— Start Dataset content —

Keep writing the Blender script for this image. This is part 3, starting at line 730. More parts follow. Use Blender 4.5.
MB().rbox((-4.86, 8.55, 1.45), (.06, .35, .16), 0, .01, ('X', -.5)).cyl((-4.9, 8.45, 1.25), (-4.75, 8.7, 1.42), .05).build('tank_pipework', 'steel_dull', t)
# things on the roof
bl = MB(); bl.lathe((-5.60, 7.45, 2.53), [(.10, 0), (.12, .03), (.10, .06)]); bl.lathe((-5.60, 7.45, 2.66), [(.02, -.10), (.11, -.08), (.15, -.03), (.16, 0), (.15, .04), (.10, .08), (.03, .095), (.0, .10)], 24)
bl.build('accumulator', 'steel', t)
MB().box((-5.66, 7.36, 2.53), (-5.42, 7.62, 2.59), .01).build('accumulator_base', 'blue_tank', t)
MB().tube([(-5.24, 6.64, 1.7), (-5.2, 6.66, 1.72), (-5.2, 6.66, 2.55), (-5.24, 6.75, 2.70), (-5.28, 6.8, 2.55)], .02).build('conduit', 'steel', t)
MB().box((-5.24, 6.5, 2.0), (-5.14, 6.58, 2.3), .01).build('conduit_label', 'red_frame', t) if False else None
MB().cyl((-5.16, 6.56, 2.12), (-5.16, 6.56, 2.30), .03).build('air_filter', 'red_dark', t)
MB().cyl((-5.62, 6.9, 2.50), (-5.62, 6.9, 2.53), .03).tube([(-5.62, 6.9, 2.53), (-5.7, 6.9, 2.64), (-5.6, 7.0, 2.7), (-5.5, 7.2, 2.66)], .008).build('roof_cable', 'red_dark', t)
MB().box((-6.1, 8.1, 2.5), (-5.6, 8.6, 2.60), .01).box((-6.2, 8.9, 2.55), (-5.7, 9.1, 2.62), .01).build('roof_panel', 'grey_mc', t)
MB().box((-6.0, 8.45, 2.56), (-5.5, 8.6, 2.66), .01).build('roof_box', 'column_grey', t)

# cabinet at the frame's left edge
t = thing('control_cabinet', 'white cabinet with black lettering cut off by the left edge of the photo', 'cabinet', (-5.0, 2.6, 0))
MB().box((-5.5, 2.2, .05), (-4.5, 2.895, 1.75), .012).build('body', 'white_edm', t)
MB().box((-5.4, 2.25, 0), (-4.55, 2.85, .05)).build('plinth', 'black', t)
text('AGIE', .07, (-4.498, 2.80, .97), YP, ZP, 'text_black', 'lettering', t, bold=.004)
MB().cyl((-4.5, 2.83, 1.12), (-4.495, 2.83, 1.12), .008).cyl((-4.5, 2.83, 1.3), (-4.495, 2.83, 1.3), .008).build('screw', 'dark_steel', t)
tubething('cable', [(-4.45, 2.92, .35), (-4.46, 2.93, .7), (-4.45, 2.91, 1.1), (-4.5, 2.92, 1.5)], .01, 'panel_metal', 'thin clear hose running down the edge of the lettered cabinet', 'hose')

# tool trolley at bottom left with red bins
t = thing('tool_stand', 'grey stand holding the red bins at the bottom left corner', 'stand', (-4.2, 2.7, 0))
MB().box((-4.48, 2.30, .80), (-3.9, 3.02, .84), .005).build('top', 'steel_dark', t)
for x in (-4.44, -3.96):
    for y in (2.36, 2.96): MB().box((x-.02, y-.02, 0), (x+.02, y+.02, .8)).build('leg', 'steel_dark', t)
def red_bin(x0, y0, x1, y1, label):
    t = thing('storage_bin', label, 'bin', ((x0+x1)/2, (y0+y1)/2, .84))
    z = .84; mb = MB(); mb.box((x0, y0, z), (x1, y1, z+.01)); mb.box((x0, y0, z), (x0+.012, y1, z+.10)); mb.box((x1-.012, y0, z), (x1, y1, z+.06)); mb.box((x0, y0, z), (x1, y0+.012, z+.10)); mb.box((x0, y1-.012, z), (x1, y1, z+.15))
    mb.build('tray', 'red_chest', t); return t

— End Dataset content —

— The request —
Starting at the first line of the data above, please restate word for word every line up to and including the one that holds "2.66), .01).build('roof_box', 'column_grey', t)", and add nothing else.

— Task answer —
Keep writing the Blender script for this image. This is part 3, starting at line 730. More parts follow. Use Blender 4.5.
MB().rbox((-4.86, 8.55, 1.45), (.06, .35, .16), 0, .01, ('X', -.5)).cyl((-4.9, 8.45, 1.25), (-4.75, 8.7, 1.42), .05).build('tank_pipework', 'steel_dull', t)
# things on the roof
bl = MB(); bl.lathe((-5.60, 7.45, 2.53), [(.10, 0), (.12, .03), (.10, .06)]); bl.lathe((-5.60, 7.45, 2.66), [(.02, -.10), (.11, -.08), (.15, -.03), (.16, 0), (.15, .04), (.10, .08), (.03, .095), (.0, .10)], 24)
bl.build('accumulator', 'steel', t)
MB().box((-5.66, 7.36, 2.53), (-5.42, 7.62, 2.59), .01).build('accumulator_base', 'blue_tank', t)
MB().tube([(-5.24, 6.64, 1.7), (-5.2, 6.66, 1.72), (-5.2, 6.66, 2.55), (-5.24, 6.75, 2.70), (-5.28, 6.8, 2.55)], .02).build('conduit', 'steel', t)
MB().box((-5.24, 6.5, 2.0), (-5.14, 6.58, 2.3), .01).build('conduit_label', 'red_frame', t) if False else None
MB().cyl((-5.16, 6.56, 2.12), (-5.16, 6.56, 2.30), .03).build('air_filter', 'red_dark', t)
MB().cyl((-5.62, 6.9, 2.50), (-5.62, 6.9, 2.53), .03).tube([(-5.62, 6.9, 2.53), (-5.7, 6.9, 2.64), (-5.6, 7.0, 2.7), (-5.5, 7.2, 2.66)], .008).build('roof_cable', 'red_dark', t)
MB().box((-6.1, 8.1, 2.5), (-5.6, 8.6, 2.60), .01).box((-6.2, 8.9, 2.55), (-5.7, 9.1, 2.62), .01).build('roof_panel', 'grey_mc', t)
MB().box((-6.0, 8.45, 2.56), (-5.5, 8.6, 2.66), .01).build('roof_box', 'column_grey', t)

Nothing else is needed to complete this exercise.